Players for the local travel soccer team, meanwhile, pay $145 each — and then there are the tournaments, which range from about $450 to $600 per team.

It is not a direct comparison, but Merrill recalls coaching lacrosse for a program in Baltimore County from the mid-1980s into the 1990s, a program that was about $45 per player and provided everything but the lacrosse stick.

But the contemporary county soccer prices are low compared to what Merrill sees with his son’s summer club lacrosse team.

“That cost us $1,300 per player,” he said. “It covers the tournament costs — I know some of those tournaments are $1,400 to $1,600” per team.

It is worth it, Merrill said, because his son could be seen by college scouts.

“Parents won’t compromise no matter how tight their budget is,” he said. “They’ll still have their kids playing. They still manage to fork out $300, $400 for their kids to play sports. As a parent, you always want to do more for your kids than what you had.”

Hyman said parents devote so much money and time because they see others doing the same, creating what he describes as “kind of a global warming for youth sports.”

“Over a period of decades the temperature has crept up, and parents for the most part recognize that it’s not entirely healthy, and they’re not entirely satisfied with the status quo, but we can’t flip the switch and go back to the way it was,” he said.

And it is not just youth sports that have become so expensive.

Mark Bayline, a 53-year-old Westminster resident, said the budget for an adult slow-pitch softball team he plays for, the Maryland Cougars, was $10,429.19 for one season.
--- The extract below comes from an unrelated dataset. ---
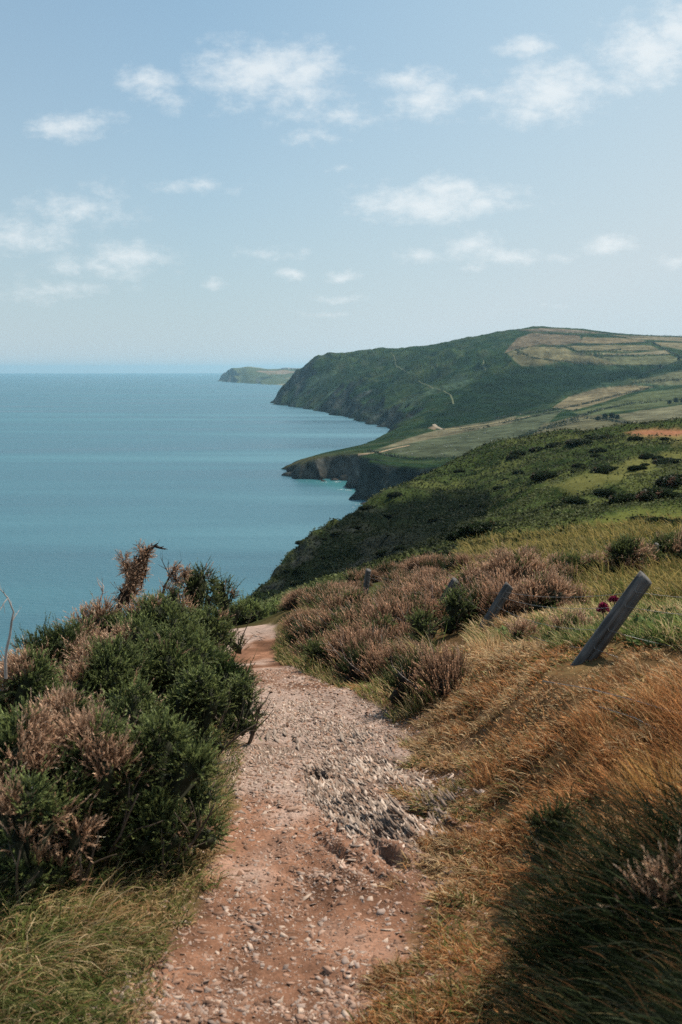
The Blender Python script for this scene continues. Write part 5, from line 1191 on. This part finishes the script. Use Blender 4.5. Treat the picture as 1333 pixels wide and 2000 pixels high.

The Cougars, who play a higher level of competition than the local men’s league team, pay $1,500 for uniforms (two shirts, a pair of pants and hats for each of 15 players) and $6,400 for tournaments. The cost is covered by $100 from each player, $6,800 from sponsors, and $2,000 from donations from a few players on the team.

“And we’re not really a big team,” Bayline said. “There are major teams that go all over the place that are just a step below pro athletes. They have probably $60,000- to $70,000-a-year budgets. Their players travel for free. Our team, we have to pay for it.

“A lot of the guys that play the sport are really into it,” he said. “If not, you spend a lot of money for nothing.”